» **DATA**
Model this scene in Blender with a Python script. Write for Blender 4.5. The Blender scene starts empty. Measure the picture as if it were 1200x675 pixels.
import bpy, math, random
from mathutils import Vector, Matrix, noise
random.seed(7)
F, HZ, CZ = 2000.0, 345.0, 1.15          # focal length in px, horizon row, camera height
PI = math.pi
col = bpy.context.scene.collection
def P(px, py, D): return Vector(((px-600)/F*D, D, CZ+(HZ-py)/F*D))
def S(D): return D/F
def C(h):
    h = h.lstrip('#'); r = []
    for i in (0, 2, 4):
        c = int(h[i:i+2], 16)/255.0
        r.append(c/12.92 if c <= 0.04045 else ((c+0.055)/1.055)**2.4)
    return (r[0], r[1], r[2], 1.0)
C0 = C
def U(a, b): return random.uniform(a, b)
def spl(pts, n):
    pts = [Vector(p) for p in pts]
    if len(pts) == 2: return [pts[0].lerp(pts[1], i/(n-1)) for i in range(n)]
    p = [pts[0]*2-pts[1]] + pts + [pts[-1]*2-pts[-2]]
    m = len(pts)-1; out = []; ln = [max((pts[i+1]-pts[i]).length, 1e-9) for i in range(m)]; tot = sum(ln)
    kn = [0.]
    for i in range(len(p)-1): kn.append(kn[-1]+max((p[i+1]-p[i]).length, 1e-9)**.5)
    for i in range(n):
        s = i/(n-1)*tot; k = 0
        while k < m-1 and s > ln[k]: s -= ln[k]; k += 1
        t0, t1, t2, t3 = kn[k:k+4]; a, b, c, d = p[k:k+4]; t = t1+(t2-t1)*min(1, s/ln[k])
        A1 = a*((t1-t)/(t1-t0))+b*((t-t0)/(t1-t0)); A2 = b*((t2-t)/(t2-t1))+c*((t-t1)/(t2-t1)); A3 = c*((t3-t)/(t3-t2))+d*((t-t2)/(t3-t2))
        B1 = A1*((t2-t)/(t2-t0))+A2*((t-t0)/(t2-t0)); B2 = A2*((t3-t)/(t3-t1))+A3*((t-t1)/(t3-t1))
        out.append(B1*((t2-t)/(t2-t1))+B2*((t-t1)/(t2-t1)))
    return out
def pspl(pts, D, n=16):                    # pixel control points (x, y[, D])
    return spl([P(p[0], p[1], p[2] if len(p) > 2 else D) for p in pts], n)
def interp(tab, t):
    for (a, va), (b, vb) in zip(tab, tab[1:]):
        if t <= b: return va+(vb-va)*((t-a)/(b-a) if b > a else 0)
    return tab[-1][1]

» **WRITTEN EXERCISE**
Take the listing above and set it down exactly.

» **CORRECT OUTPUT**
Model this scene in Blender with a Python script. Write for Blender 4.5. The Blender scene starts empty. Measure the picture as if it were 1200x675 pixels.
import bpy, math, random
from mathutils import Vector, Matrix, noise
random.seed(7)
F, HZ, CZ = 2000.0, 345.0, 1.15          # focal length in px, horizon row, camera height
PI = math.pi
col = bpy.context.scene.collection
def P(px, py, D): return Vector(((px-600)/F*D, D, CZ+(HZ-py)/F*D))
def S(D): return D/F
def C(h):
    h = h.lstrip('#'); r = []
    for i in (0, 2, 4):
        c = int(h[i:i+2], 16)/255.0
        r.append(c/12.92 if c <= 0.04045 else ((c+0.055)/1.055)**2.4)
    return (r[0], r[1], r[2], 1.0)
C0 = C
def U(a, b): return random.uniform(a, b)
def spl(pts, n):
    pts = [Vector(p) for p in pts]
    if len(pts) == 2: return [pts[0].lerp(pts[1], i/(n-1)) for i in range(n)]
    p = [pts[0]*2-pts[1]] + pts + [pts[-1]*2-pts[-2]]
    m = len(pts)-1; out = []; ln = [max((pts[i+1]-pts[i]).length, 1e-9) for i in range(m)]; tot = sum(ln)
    kn = [0.]
    for i in range(len(p)-1): kn.append(kn[-1]+max((p[i+1]-p[i]).length, 1e-9)**.5)
    for i in range(n):
        s = i/(n-1)*tot; k = 0
        while k < m-1 and s > ln[k]: s -= ln[k]; k += 1
        t0, t1, t2, t3 = kn[k:k+4]; a, b, c, d = p[k:k+4]; t = t1+(t2-t1)*min(1, s/ln[k])
        A1 = a*((t1-t)/(t1-t0))+b*((t-t0)/(t1-t0)); A2 = b*((t2-t)/(t2-t1))+c*((t-t1)/(t2-t1)); A3 = c*((t3-t)/(t3-t2))+d*((t-t2)/(t3-t2))
        B1 = A1*((t2-t)/(t2-t0))+A2*((t-t0)/(t2-t0)); B2 = A2*((t3-t)/(t3-t1))+A3*((t-t1)/(t3-t1))
        out.append(B1*((t2-t)/(t2-t1))+B2*((t-t1)/(t2-t1)))
    return out
def pspl(pts, D, n=16):                    # pixel control points (x, y[, D])
    return spl([P(p[0], p[1], p[2] if len(p) > 2 else D) for p in pts], n)
def interp(tab, t):
    for (a, va), (b, vb) in zip(tab, tab[1:]):
        if t <= b: return va+(vb-va)*((t-a)/(b-a) if b > a else 0)
    return tab[-1][1]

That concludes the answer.